なお複式簿記は、青色申告の65万円控除を受ける上で要件となる「正規の簿記」とされています。正規の簿記とは、企業会計原則で採用される「網羅性(全ての取引きを記録しているか)」、「秩序性(一定の決まりに基づいて記録しているか)」「検証可能性(後々検証できる資料に基づいて記録しているか)」という3つの要件を満たした簿記を言います。会社が提出する決算書類なども「正規の簿記」で作成されていることが原則となります。
2-3.複式簿記のデメリット
様々なメリットが得られる複式簿記ですが、次のようなデメリットもあります。
- 記帳方法が難しい
- 手間がかかる
記帳方法が難しい
単式簿記と比べると記録方法が難しく、ある程度の慣れや専門知識が必要です。複式簿記で取引を正確に記録するには、「貸方・借方の概念」「各科目の知識」など、簿記に関する知識が必要となるため、ある程度は学習する必要が出てきます。
手間がかかる
取引を記録するのが難しいだけでなく、複式簿記は単式簿記と比べると取引の記録に手間がかかります。とはいえ、近年は簡単に複式簿記で取引を記録できるサービスやソフト・アプリがあるため、以前と比べると手間をかけずに済むようになっています。
3.単式簿記とは?
簡単な記帳方法である単式簿記の特徴やメリット・デメリットを見ていきます。
3-1.単式簿記の特徴
単式簿記とは、ビジネス上の取引をお金の側面にのみ着目した上で記録する手法です。先ほどの例のように家賃10万円を支払った場合は、「10万円の減少」のみを記録します。単式簿記は「お金がどのくらい増減したか」のみを記録する手法であるため、お小遣い帳や家計簿、銀行の通帳などと基本的には同じです。
そのため、単式簿記は「正規の簿記」の条件を満たしておらず、青色申告の65万円控除を受けることはできません。普段の取引を単式簿記で記帳した場合、節税効果の低い白色申告や、青色申告の「10万円控除」が適用されることになります。
3-2.単式簿記のメリット
単式簿記のメリットは次のとおりです。
- 記帳方法が簡単
- 手間がかからない
記帳方法が簡単
取引を簡単に記録できるのが単式簿記のメリットです。現金の発生や減少のみを記録すれば良いため、簿記の知識がない方でも容易に作成することができます。
手間がかからない
単式簿記では取引を1つの側面からのみ記録するため、作成する手間も少なくて済みます。ビジネスが忙しい方にとっては、手間が少なく済むのは大きなメリットになる場合もあるでしょう。

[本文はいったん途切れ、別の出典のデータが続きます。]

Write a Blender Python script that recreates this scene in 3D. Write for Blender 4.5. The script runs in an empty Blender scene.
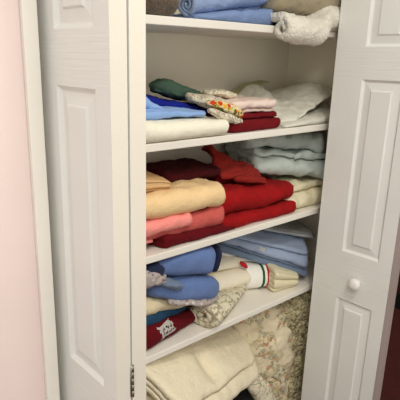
import bpy, bmesh, math, random
from mathutils import Vector, noise, Matrix
from mathutils.bvhtree import BVHTree

C = bpy.context.scene.collection
PI = math.pi
random.seed(7)

# ------------------------------------------------------------------ materials
def srgb(r, g, b):
    f = lambda c: (c / 255 / 12.92) if c / 255 <= .04045 else ((c / 255 + .055) / 1.055) ** 2.4
    return (f(r), f(g), f(b), 1)

def new_mat(name, rough=.8, sheen=0):
    m = bpy.data.materials.new(name); m.use_nodes = True
    nt = m.node_tree; b = nt.nodes['Principled BSDF']
    b.inputs['Roughness'].default_value = rough
    b.inputs['Specular IOR Level'].default_value = .25
    if sheen: b.inputs['Sheen Weight'].default_value = sheen
    return m, nt, b

def tex_coord(nt, scale=(1, 1, 1), kind='Object'):
    tc = nt.nodes.new('ShaderNodeTexCoord'); mp = nt.nodes.new('ShaderNodeMapping')
    mp.inputs['Scale'].default_value = scale
    nt.links.new(tc.outputs[kind], mp.inputs['Vector'])
    return mp.outputs['Vector']

def noise_node(nt, vec, scale, detail=3, rough=.5):
    n = nt.nodes.new('ShaderNodeTexNoise'); n.inputs['Scale'].default_value = scale
    n.inputs['Detail'].default_value = detail; n.inputs['Roughness'].default_value = rough
    nt.links.new(vec, n.inputs['Vector']); return n

def ramp(nt, fac, stops, interp='LINEAR'):
    r = nt.nodes.new('ShaderNodeValToRGB'); r.color_ramp.interpolation = interp
    e = r.color_ramp.elements
    while len(e) < len(stops): e.new(.5)
    for k, (p, c) in enumerate(stops): e[k].position = p; e[k].color = c
    nt.links.new(fac, r.inputs['Fac']); return r.outputs['Color']

def mix(nt, fac, a, b, mode='MIX'):
    n = nt.nodes.new('ShaderNodeMix'); n.data_type = 'RGBA'; n.blend_type = mode
    for s, v in ((n.inputs[0], fac), (n.inputs[6], a), (n.inputs[7], b)):
        if isinstance(v, bpy.types.NodeSocket): nt.links.new(v, s)
        else: s.default_value = v
    return n.outputs[2]

def bump(nt, b, h, strength, dist=.002, prev=None):
    n = nt.nodes.new('ShaderNodeBump'); n.inputs['Strength'].default_value = strength
    n.inputs['Distance'].default_value = dist
    nt.links.new(h, n.inputs['Height'])
    if prev: nt.links.new(prev, n.inputs['Normal'])
    nt.links.new(n.outputs['Normal'], b.inputs['Normal']); return n.outputs['Normal']

def paint(name, col, rough=.45, grain=None, var=.02):
    m, nt, b = new_mat(name, rough)
    v = tex_coord(nt)
    n = noise_node(nt, v, 3, 3)
    c2 = tuple(x * (1 - var * 3) for x in col[:3]) + (1,)
    nt.links.new(ramp(nt, n.outputs['Fac'], [(.35, c2), (.65, col)]), b.inputs['Base Color'])
    if grain == 'orange':
        n2 = noise_node(nt, v, 130, 2); bump(nt, b, n2.outputs['Fac'], .18, .002)
    elif grain:
        sc = {'h': (5, 5, 175), 'v': (160, 160, 5)}[grain]
        v2 = tex_coord(nt, sc); n2 = noise_node(nt, v2, 1, 3, .6)
        bump(nt, b, n2.outputs['Fac'], .6 if grain == 'h' else .22, .002)
    return m

def terry(name, col, var=.12, fine=380, bstr=.5, sheen=0, rough=.95, big=14):
    m, nt, b = new_mat(name, rough, sheen)
    v = tex_coord(nt)
    n = noise_node(nt, v, big, 4, .6)
    lo = tuple(x * (1 - var) for x in col[:3]) + (1,); hi = tuple(min(1, x * (1 + var)) for x in col[:3]) + (1,)
    c = ramp(nt, n.outputs['Fac'], [(.3, lo), (.7, hi)])
    n3 = noise_node(nt, v, fine, 2, .7)
    c = mix(nt, .35, c, ramp(nt, n3.outputs['Fac'], [(.3, lo), (.7, hi)]))
    nt.links.new(c, b.inputs['Base Color'])
    nn = bump(nt, b, n3.outputs['Fac'], bstr, .003)
    n4 = noise_node(nt, v, 45, 3, .6); bump(nt, b, n4.outputs['Fac'], .35, .010, bump(nt, b, noise_node(nt, v, 150, 2, .6).outputs['Fac'], bstr * .8, .005, nn))
    return m

def woven(name, col, var=.05, sheen=.1):
    return terry(name, col, var, 600, .2, sheen, .85, 9)

def printed(name, base, blots, line=None, lscale=40, quilt=0, sheen=0, warp=.4, cluster=0, qs=.4):
    """cloth with coloured blots: blots = [(colour, scale, threshold, offset)]"""
    m, nt, b = new_mat(name, .88, sheen)
    v0 = tex_coord(nt)
    wn = noise_node(nt, v0, 30, 2)
    add = nt.nodes.new('ShaderNodeVectorMath'); add.operation = 'MULTIPLY_ADD'
    nt.links.new(wn.outputs['Color'], add.inputs[0]); add.inputs[1].default_value = (warp * .05,) * 3
    nt.links.new(v0, add.inputs[2]); v = add.outputs[0]
    n = noise_node(nt, v0, 12, 3)
    lo = tuple(x * .9 for x in base[:3]) + (1,)
    c = ramp(nt, n.outputs['Fac'], [(.35, lo), (.65, base)])
    for col, sc, th, off in blots:
        mp = nt.nodes.new('ShaderNodeMapping'); mp.inputs['Location'].default_value = (off, off * .7, off * 1.3)
        nt.links.new(v, mp.inputs['Vector'])
        vo = nt.nodes.new('ShaderNodeTexVoronoi'); vo.inputs['Scale'].default_value = sc
        nt.links.new(mp.outputs[0], vo.inputs['Vector'])
        f = ramp(nt, vo.outputs['Distance'], [(th, (1, 1, 1, 1)), (th + .06, (0, 0, 0, 1))])
        if cluster:
            mk = ramp(nt, noise_node(nt, v0, cluster, 1).outputs['Fac'], [(.44, (0, 0, 0, 1)), (.52, (1, 1, 1, 1))])
            f = mix(nt, 1, f, mk, 'MULTIPLY')
        c = mix(nt, f, c, col)
    if line:
        n5 = noise_node(nt, v, lscale, 1)
        f = ramp(nt, n5.outputs['Fac'], [(.46, (0, 0, 0, 1)), (.49, (1, 1, 1, 1)), (.51, (1, 1, 1, 1)), (.54, (0, 0, 0, 1))])
        c = mix(nt, f, c, line)
    nt.links.new(c, b.inputs['Base Color'])
    prev = None
    if quilt:
        vq = nt.nodes.new('ShaderNodeTexVoronoi'); vq.feature = 'DISTANCE_TO_EDGE'; vq.inputs['Scale'].default_value = quilt
        nt.links.new(v, vq.inputs['Vector'])
        h = ramp(nt, vq.outputs['Distance'], [(0, (0, 0, 0, 1)), (.25, (1, 1, 1, 1))])
        prev = bump(nt, b, h, qs, .006)
    n4 = noise_node(nt, v0, 60, 3, .6); bump(nt, b, n4.outputs['Fac'], .25, .005, prev)
    return m

WHITE = srgb(236, 236, 230)
M = dict(
    leaf=paint('door_white_paint', WHITE, .42),
    leaf_h=paint('door_white_horizontal_grain', WHITE, .42, 'h'),
    leaf_v=paint('door_white_vertical_grain', WHITE, .42, 'v'),
    leaf_edge=paint('door_edge_paint', srgb(226, 219, 204), .5, 'orange'),
    raw_edge=paint('door_unpainted_edge', srgb(176, 158, 150), .7, 'v'),
    trim=paint('trim_cream_paint', srgb(241, 236, 225), .45),
    pink=paint('pink_wall_paint', srgb(234, 215, 208), .6, 'orange'),
    inner=paint('closet_wall_paint', srgb(247, 239, 219), .7, 'orange'),
    shelf=paint('shelf_cream_paint', srgb(243, 237, 224), .45),
    carpet=terry('dark_red_carpet', srgb(78, 30, 22), .25, 300, .8),
    darkwall=paint('dark_red_brown_wall', srgb(60, 20, 18), .7),
    black=paint('shadow_band_black', srgb(12, 9, 9), .7),
    steel=None,
)
m, nt, b = new_mat('steel', .35); b.inputs['Metallic'].default_value = .9; b.inputs['Base Color'].default_value = srgb(150, 145, 135); M['steel'] = m
m, nt, b = new_mat('knob_white', .3); b.inputs['Base Color'].default_value = srgb(238, 234, 228); M['knob'] = m
m, nt, b = new_mat('lamp_glow', .5); b.inputs['Emission Color'].default_value = (1, .93, .82, 1); b.inputs['Emission Strength'].default_value = 6; M['glow'] = m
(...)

知識がほとんど必要ない上に手間もかからないため、事業をスタートしたばかりで所得が少なく、白色申告や青色申告の10万円控除で十分な個人事業主の方などは、単式簿記から初めてみるのも良いでしょう。ある程度収益が得られるようになった段階で、複式簿記に切り替えるのも一つの選択肢です。
3-3.単式簿記のデメリット
単式簿記はビジネスを始めたばかりの方などにとっては、それなりにメリットもありますが、事業規模が拡大するにつれて様々なデメリットが発生します。
- 経営状態を把握しづらい
- 青色申告の65万円控除が受けられない
経営状態を把握しづらい
複式簿記では現金の増減とその理由を一目で把握できるように記帳しますが、単式簿記では現金の増減理由は記録しません。そのため、現金の増減理由や利益の額など、現時点で自社の経営状態がどうなっているのかが把握しづらくなります。
青色申告の65万円控除が受けられない
65万円控除を受けられるか・受けられないかでは、支払う税金に大きく影響する可能性があります。少しでも節税効果を高めたいのであれば、複式簿記で記帳するのがおすすめです。
4.まとめ
いかがでしたでしょうか。複式簿記と単式簿記にはそれぞれメリットとデメリットがあるため、事業の経営規模や個人の状況に合わせて記帳方法を選ぶことが大切です。ただし、青色申告による65万円控除のメリットが大きくなるような場合は、経営状態を把握しやすく、税制面でも優遇される「複式簿記」を選ぶのが良いでしょう。